Dated: January 25, 2007     

SPRINGVIEW GROUP LLC

By: Integrated Holding Group, L.P.
       its managing member

By: Millennium Management, L.L.C.
       its managing partner

By:  /s/ Terry Feeney                                          
     Name: Terry Feeney
     Title:   Chief Operating Officer

 

INTEGRATED HOLDING GROUP, L.P.

By: Millennium Management, L.L.C.
       its managing partner

By:  /s/ Terry Feeney                                          
     Name: Terry Feeney
     Title:   Chief Operating Officer

 

MILLENNIUM MANAGEMENT, L.L.C.

By:  /s/ Terry Feeney                                          
     Name: Terry Feeney
     Title:   Chief Operating Officer

 

/s/ Israel A. Englander by David Nolan               
pursuant to Power of Attorney filed with         
the SEC on June 6, 2005                         
Israel A. Englander



EXHIBIT I

JOINT FILING AGREEMENT

     This will confirm the agreement by and among the undersigned that the Schedule 13D filed with the Securities and Exchange Commission on or about the date hereof with respect to the beneficial ownership by the undersigned of the Common Stock, par value $0.01 per share, of Secure Alliance Holdings Corporation, a Delaware corporation, is being filed, and all amendments thereto will be filed, on behalf of each of the persons and entities named below in accordance with Rule 13d-1(k) under the Securities Exchange Act of 1934, as amended. This Agreement may be executed in two or more counterparts, each of which shall be deemed an original, but all of which together shall constitute one and the same instrument.

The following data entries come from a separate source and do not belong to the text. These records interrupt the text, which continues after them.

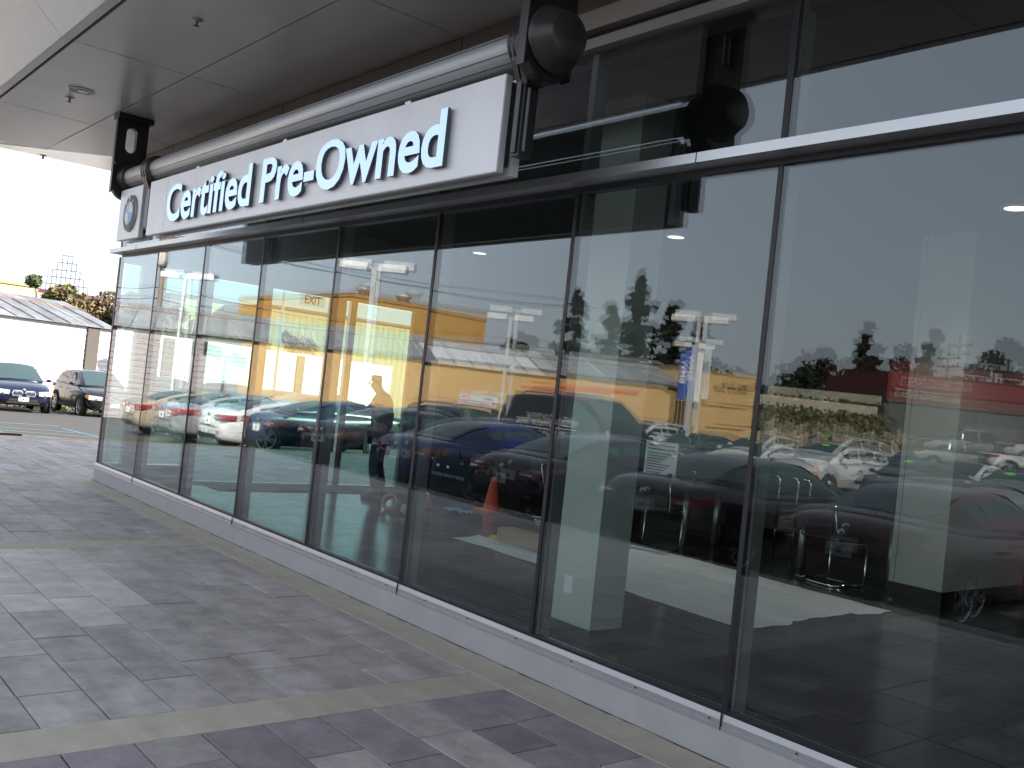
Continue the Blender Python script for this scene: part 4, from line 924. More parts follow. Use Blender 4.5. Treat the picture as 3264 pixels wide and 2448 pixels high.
t, cx, cyy = block('golden_building', 'golden ribbed-metal building behind a tree, seen through the end glass', -92, -75, 31.5, 46, 7.0, mat('golden_rib', (0.32, 0.25, 0.135), .7, noise=(.4, .05)), M_brownc)
for k in range(24): MB().box(-75.0-cx, -74.975-cx, 31.8+.6*k-cyy, 31.88+.6*k-cyy, -2, 6.95, MATS['golden_rib']).build('rib', t)
block('plum_roofed_house', 'dark plum roof edge showing above the trees beside the lattice tower', -110, -92, 17, 32, 6.5, mat('house_wall', (.32, .27, .22), .8), mat('plum_trim', (.10, .02, .05), .7))
# stepped lattice frame
lt = thing('lattice_tower', 'stepped dark lattice pyramid standing above the trees', 'tower', (-85.9, 17.9, 0))
M_lat = mat('lattice_steel', (.045, .025, .04), .6)
ldv = Vector((.50, .866, 0)).normalized(); bar_ = lambda a, b: None
tot = MB()
wid = [1.85, 1.45, 1.1, .75, .4]; z = 6.35
MBt = MB()
MBt.bar((0, 0, -2), (0, 0, 6.4), .25, .25, M_lat); MBt.build('mast', lt)
for i, w_ in enumerate(wid):
    tier = MB(); hh = .62; n = [10, 8, 6, 4, 2][i]
    for k in range(n+1):
        p = ldv*(-w_+2*w_*k/n); tier.bar((p.x, p.y, z), (p.x, p.y, z+hh), .045, .045, M_lat)
    for zq in (z, z+hh): tier.bar(tuple(ldv*-w_+Vector((0, 0, zq))), tuple(ldv*w_+Vector((0, 0, zq))), .05, .05, M_lat)
    z += hh; tier.build('tier', lt)
# red workshop
rd = thing('red_workshop', 'red and grey workshop lettered AUTO SERVICE EXPERTS behind the pickups', 'building', (-28.3, -55.9, 0))
rv = (Vector((-25.6, -59.2, 0))-Vector((-31.08, -52.62, 0))).normalized(); rn = Vector((-rv.y, rv.x, 0)); rn = rn if rn.y > 0 else -rn
def rq(s, off, z): return rv*s+rn*off+Vector((0, 0, z))
MB().prism([rq(-4.3, -.05, -1), rq(-4.3, -12, -1), rq(-4.3, -12, 4.1), rq(-4.3, -.05, 4.1)], rv*24, mat('shop_grey', (.065, .07, .07), .8, noise=(.6, .06))).build('lower_wall', rd)
MB().prism([rq(-4.3, .1, 4.1), rq(-4.3, -12, 4.1), rq(-4.3, -12, 5.95), rq(-4.3, .1, 5.95)], rv*24, mat('shop_red', (.13, .014, .015), .7, noise=(.6, .05))).build('fascia', rd)
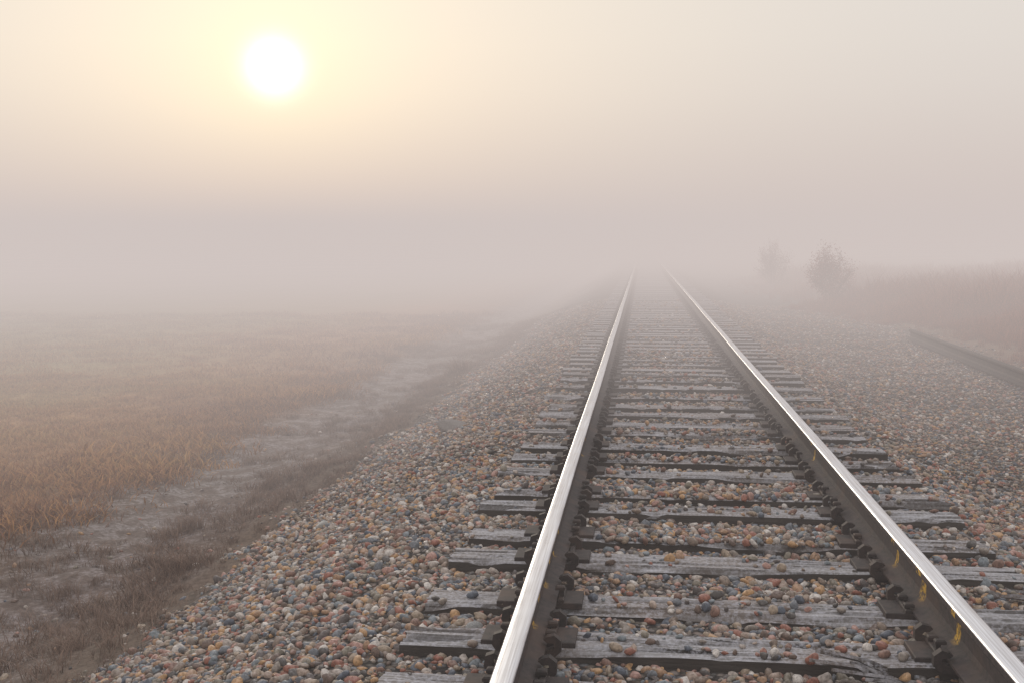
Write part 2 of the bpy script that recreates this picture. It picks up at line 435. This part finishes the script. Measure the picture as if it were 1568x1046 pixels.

Dated: January 25, 2007     

SPRINGVIEW GROUP LLC

By: Integrated Holding Group, L.P.
       its managing member

By: Millennium Management, L.L.C.
       its managing partner

By:  /s/ Terry Feeney                                          
     Name: Terry Feeney
     Title:   Chief Operating Officer

 

INTEGRATED HOLDING GROUP, L.P.

By: Millennium Management, L.L.C.
       its managing partner

By:  /s/ Terry Feeney                                          
     Name: Terry Feeney
     Title:   Chief Operating Officer

 

MILLENNIUM MANAGEMENT, L.L.C.

By:  /s/ Terry Feeney                                          
     Name: Terry Feeney
     Title:   Chief Operating Officer

 

/s/ Israel A. Englander by David Nolan               
pursuant to Power of Attorney filed with         
the SEC on June 6, 2005                         
Israel A. Englander



Schedule A

Transactions in the Issuer’s Common Stock during the past 60 days:

Date of Transaction Quantity Purchased
(Sold)
Price Per Share
$
11/27/2006 13,200 0.455
11/28/2006 21,875 0.455
11/28/2006 42,400 0.45
12/5/2006 21,184 0.44
12/7/2006 2,825 0.44
12/11/2006 10,100 0.44
12/12/2006 9,250 0.44
12/14/2006 25,000 0.44
12/28/2006 14,500 0.46
12/29/2006 1,900 0.46
1/16/2007 42,645 0.4921
1/17/2007 43,100 0.5
1/22/2007 15,000 0.49
1/24/2007 5,000 0.5

Note:   All such transactions were effected by Springview Group.